Earlier Monday, Foreign Minister Avigdor Lieberman instructed Israel's Ambassador in Switzerland Ilan Elgar to return to Jerusalem for consultations following Swiss President Hans-Rudolf Merz's meeting with Iranian President Mahmoud Ahmadinejad.

 

Foreign Ministry Spokesman Yossi Levy clarified that the move was made in protest of Switzerland's approach towards "a Holocaust denier who has spoken more than once about the need to wipe Israel off the map." Prime Minister Benjamin Netanyahu was consulted on the move and approved of Lieberman's decision.

 

Netanyahu also addressed Ahmadinejad's participation in the conference at the start of the weekly cabinet meeting Monday, saying that "while we remember the six million (Jews murdered in the Holocaust), a conference will be held in Switzerland allegedly against racism. Its guest of honor is a Holocaust denier who does not conceal his plan to wipe Israel off the face of the earth.

 

"I congratulate the countries which chose to boycott the conference.
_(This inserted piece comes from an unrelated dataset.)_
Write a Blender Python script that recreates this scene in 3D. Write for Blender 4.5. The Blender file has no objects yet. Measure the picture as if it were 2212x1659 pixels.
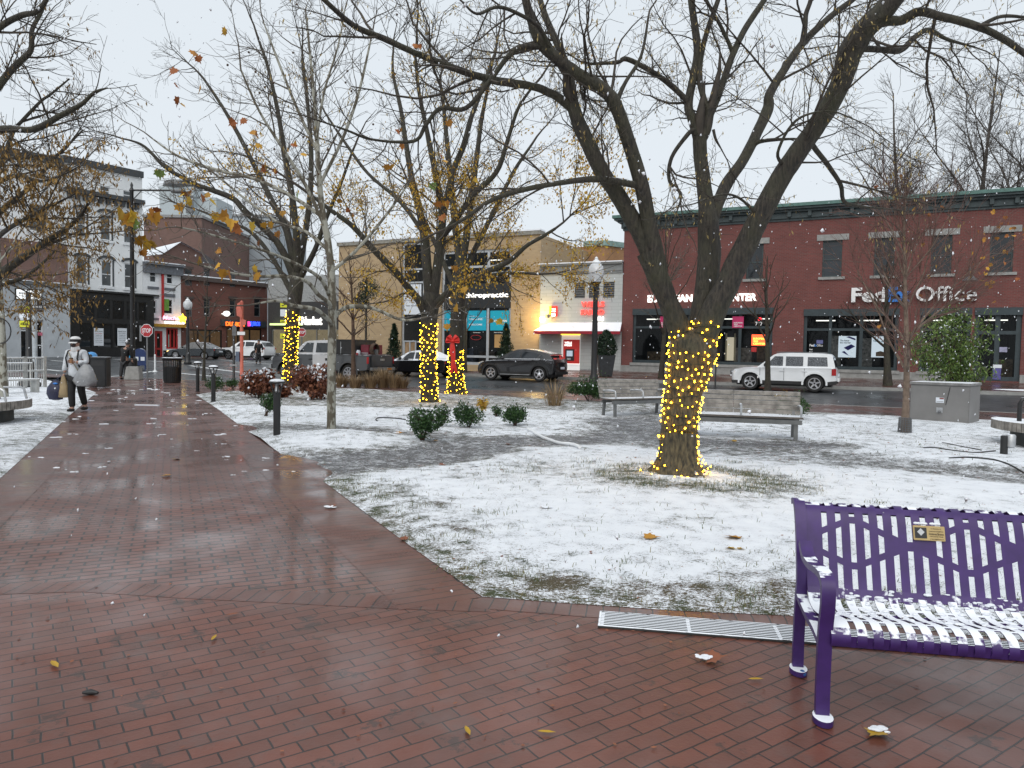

Contrary to those dark days, today we have a strong Jewish state," he said, adding that "Unfortunately, not everyone has learned the lesson of the Holocaust."

 

UN chief: Text carefully balanced

However, UN Secretary-General Ban Ki-moon on defended the disputed conference text as "carefully balanced" and said the conference was necessary to confront simmering racial tensions that could otherwise trigger social unrest and violence.

 

"I deeply regret that some have chosen to stand aside. I hope they will not do so for long," he told the Geneva meeting.

 

Britain, the Czech Republic and France have decided to take part in the conference, but sent low-ranking diplomatic officials. French Foreign Minister Bernard Kouchner said his country's representative would walk out "immediately" if the conference turns into a platform for racist comments against Israel.